## Task data
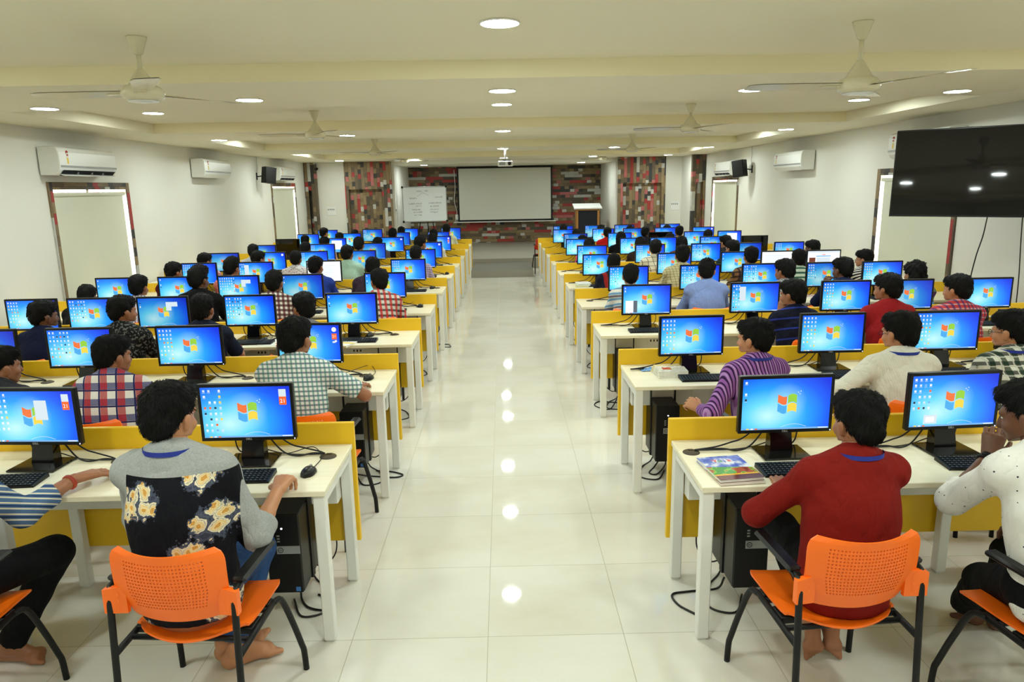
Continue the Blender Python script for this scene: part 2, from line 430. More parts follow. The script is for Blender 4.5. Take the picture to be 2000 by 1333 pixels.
def np_mesh(name, parts, mats):                # parts: (verts, faces, material index)
    vs = []; fs = []; mi = []; o = 0
    for V, Fq, m in parts:
        vs.append(V); fs.append(Fq+o); mi += [m]*len(Fq); o += len(V)
    V = np.concatenate(vs); Fq = np.concatenate(fs)
    me = bpy.data.meshes.new(name); me.vertices.add(len(V)); me.vertices.foreach_set('co', V.astype(np.float32).ravel())
    me.loops.add(Fq.size); me.loops.foreach_set('vertex_index', Fq.astype(np.int32).ravel())
    me.polygons.add(len(Fq)); me.polygons.foreach_set('loop_start', np.arange(0, Fq.size, 4, dtype=np.int32))
    for m in mats: me.materials.append(m)
    me.polygons.foreach_set('material_index', np.array(mi, np.int32)); me.update(calc_edges=True); me.validate()
    me.polygons.foreach_set('use_smooth', np.ones(len(me.polygons), bool)); return me

def unit(v): v = np.asarray(v, float); return v/(np.linalg.norm(v)+1e-9)
def ik(S, W, l1, l2, hint):
    S, W = np.asarray(S, float), np.asarray(W, float); d = W-S; L = np.linalg.norm(d)
    if L > (l1+l2)*.995: W = S+d/L*(l1+l2)*.995; d = W-S; L = np.linalg.norm(d)
    u = d/L; a = (l1*l1-l2*l2+L*L)/(2*L); hgt = math.sqrt(max(l1*l1-a*a, 0)); hn = np.asarray(hint, float); hn = unit(hn-u*(hn@u))
    return S+u*a+hn*hgt, W
def rot_head(yaw, pitch, roll=0):               # yaw left +, pitch down +
    return np.array((Matrix.Rotation(yaw, 3, 'Z') @ Matrix.Rotation(-pitch, 3, 'X') @ Matrix.Rotation(roll, 3, 'Y')), dtype=np.float32)
def hand_prims(W, f, n, thumb, curl=(.35, .5, .4), spread=.06, sc=1.0):
    f = unit(f); n = unit(np.asarray(n)-f*(np.asarray(n)@f)); s = np.cross(f, n)
    if thumb < 0: s = -s
    P = []; K = []
    for i in range(4):
        k = W+sc*(f*.083+s*(.03-.02*i)-n*(.004 if i in (1, 2) else 0)); K.append(k)
        P.append(cap(W+sc*s*(.012-.008*i), k, .017*sc, .0125*sc, .012))
    for i in range(4):
        Lf = sc*(.96, 1.05, .98, .78)[i]; p = K[i]; ang = 0; sp = s*(spread*(1.5-i))
        for seg, l, r0, r1, c in ((0, .043, .0098, .0088, curl[0]), (1, .027, .0088, .008, curl[1]), (2, .021, .008, .0068, curl[2])):
            ang += c; d = unit(f*math.cos(ang)+n*math.sin(ang)+sp); q = p+d*l*Lf; P.append(cap(p, q, r0*sc, r1*sc, .004)); p = q
    b = W+sc*(f*.022+s*.022+n*.006); d1 = unit(f*.62+s*.62+n*.35); m = b+d1*.042*sc; d2 = unit(f*.9+s*.2+n*.3)
    P += [cap(b, m, .0145*sc, .0115*sc, .010), cap(m, m+d2*.028*sc, .0105*sc, .0085*sc, .004)]
    return P
def foot_prims(ank, heel, toe, side=1):
    ank, heel, toe = (np.asarray(x, float) for x in (ank, heel, toe)); f = unit(toe-heel); u = unit(np.array([0, 0, 1.0])-f*f[2]) if abs(f[2]) < .8 else unit(ank-heel)
    s = np.cross(f, u)*side; ball = toe-f*.055
    P = [cap(ank, heel+u*.005, .036, .031, .03), cap(ank, ball+u*.012, .036, .02, .03), cap(heel, ball+s*.012, .03, .021, .025), cap(heel, ball-s*.022, .028, .018, .025), cap(ball-s*.028, ball+s*.022, .02, .022, .02)]
    for i in range(5):
        b = ball+s*(.03-.0155*i)-f*(.004*i); l = (.05, .046, .04, .034, .028)[i]; r = (.0125, .0095, .009, .0085, .008)[i]
        P.append(cap(b, b+f*l-u*.004, r*1.1, r, .006))
    return P

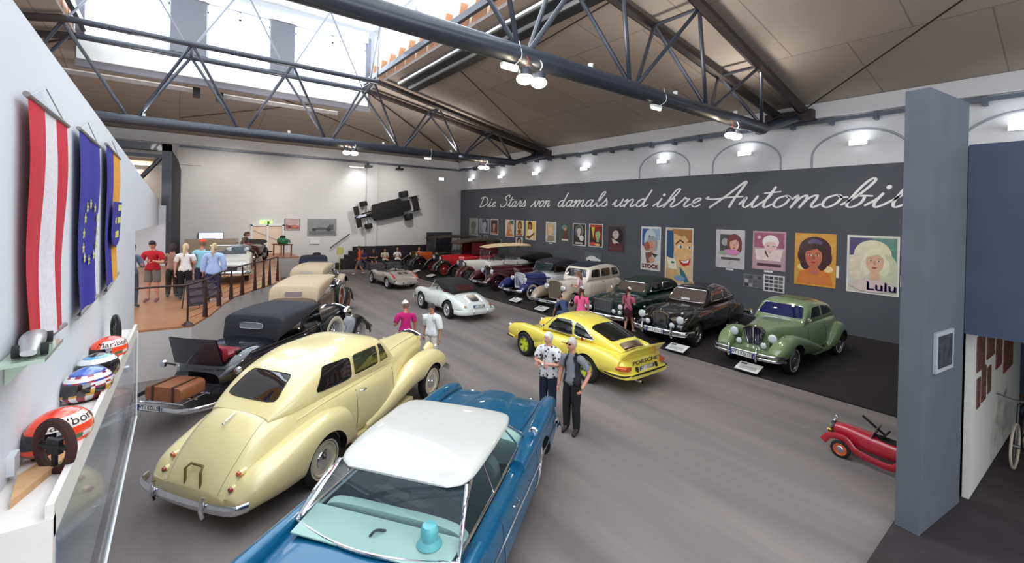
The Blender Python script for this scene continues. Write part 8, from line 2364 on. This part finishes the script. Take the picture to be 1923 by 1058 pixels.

## Set exercise
Skip every picture and return the lines above from the top through the one that contains "bool)); return me".

## The result
Continue the Blender Python script for this scene: part 2, from line 430. More parts follow. The script is for Blender 4.5. Take the picture to be 2000 by 1333 pixels.
def np_mesh(name, parts, mats):                # parts: (verts, faces, material index)
    vs = []; fs = []; mi = []; o = 0
    for V, Fq, m in parts:
        vs.append(V); fs.append(Fq+o); mi += [m]*len(Fq); o += len(V)
    V = np.concatenate(vs); Fq = np.concatenate(fs)
    me = bpy.data.meshes.new(name); me.vertices.add(len(V)); me.vertices.foreach_set('co', V.astype(np.float32).ravel())
    me.loops.add(Fq.size); me.loops.foreach_set('vertex_index', Fq.astype(np.int32).ravel())
    me.polygons.add(len(Fq)); me.polygons.foreach_set('loop_start', np.arange(0, Fq.size, 4, dtype=np.int32))
    for m in mats: me.materials.append(m)
    me.polygons.foreach_set('material_index', np.array(mi, np.int32)); me.update(calc_edges=True); me.validate()
    me.polygons.foreach_set('use_smooth', np.ones(len(me.polygons), bool)); return me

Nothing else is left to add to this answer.